Kerry, meanwhile, ended a brief stint on the sidelines, defying tradition by making an appearance while his rival’s national convention was in progress.

“Extremism has gained momentum” as a result of administration missteps in Iraq, he said at the national convention of the American Legion, added that the war on terrorism was winnable with the right policies in place.

“When it comes to Iraq, it’s not that I would have done one thing differently. I would have done almost everything differently” from the president, Kerry said, keeping Bush’s statement Monday that the war on terrorism could not be won.

In an address to the same convention Tuesday, Bush backed away from those comments, saying, “We may never sit down at a peace table, but make no mistake about it, we are winning, and we will win.”

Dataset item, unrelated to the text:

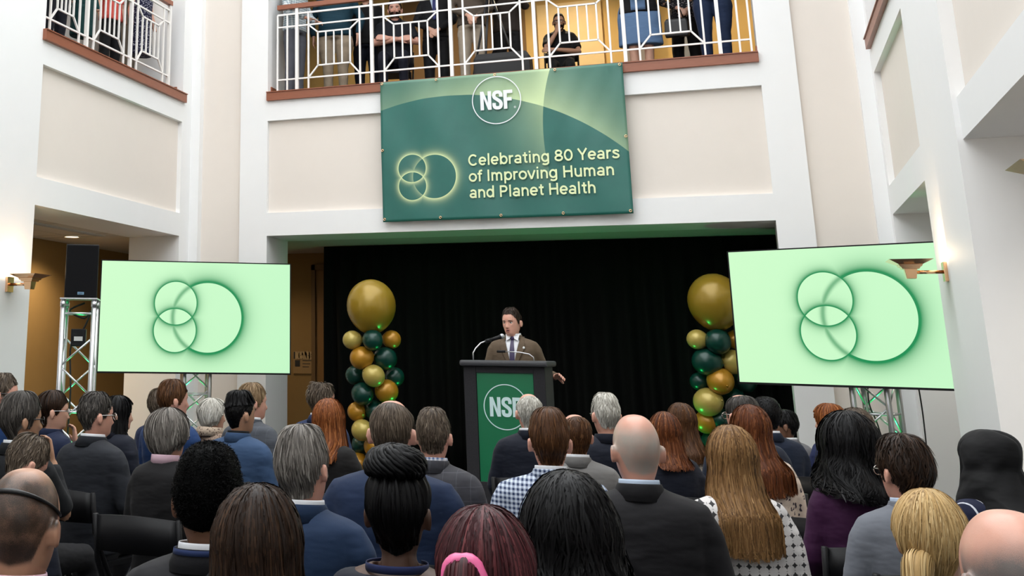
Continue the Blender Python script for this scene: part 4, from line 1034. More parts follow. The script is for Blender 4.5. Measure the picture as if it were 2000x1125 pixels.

Later, he told conservative radio talk show host Rush Limbaugh he did not really mean to have said that the war on terrorism could not be won. “I probably needed to be more articulate,” he said.

Dissent in the streets
Around Madison Square Garden, protests continued Wednesday against the president and his policies.

Thousands of protesters formed a symbolic unemployment line stretching three miles from Wall Street to the Garden. The protesters stood peacefully in a single-file line for 15 minutes, raising bright pink fliers that listed unemployment statistics and read: “The Next Pink Slip Might be Yours!”

Police arrested only 19 people, compared with a record 1,191 who were arrested during a day of civil disobedience Tuesday, when thousands of protesters blocked a busload of delegates.

More than 1,760 people have been detained so far during protests related to the Republican convention, far surpassing the 589 detentions during the rioting that marred the 1968 Democratic convention in Chicago.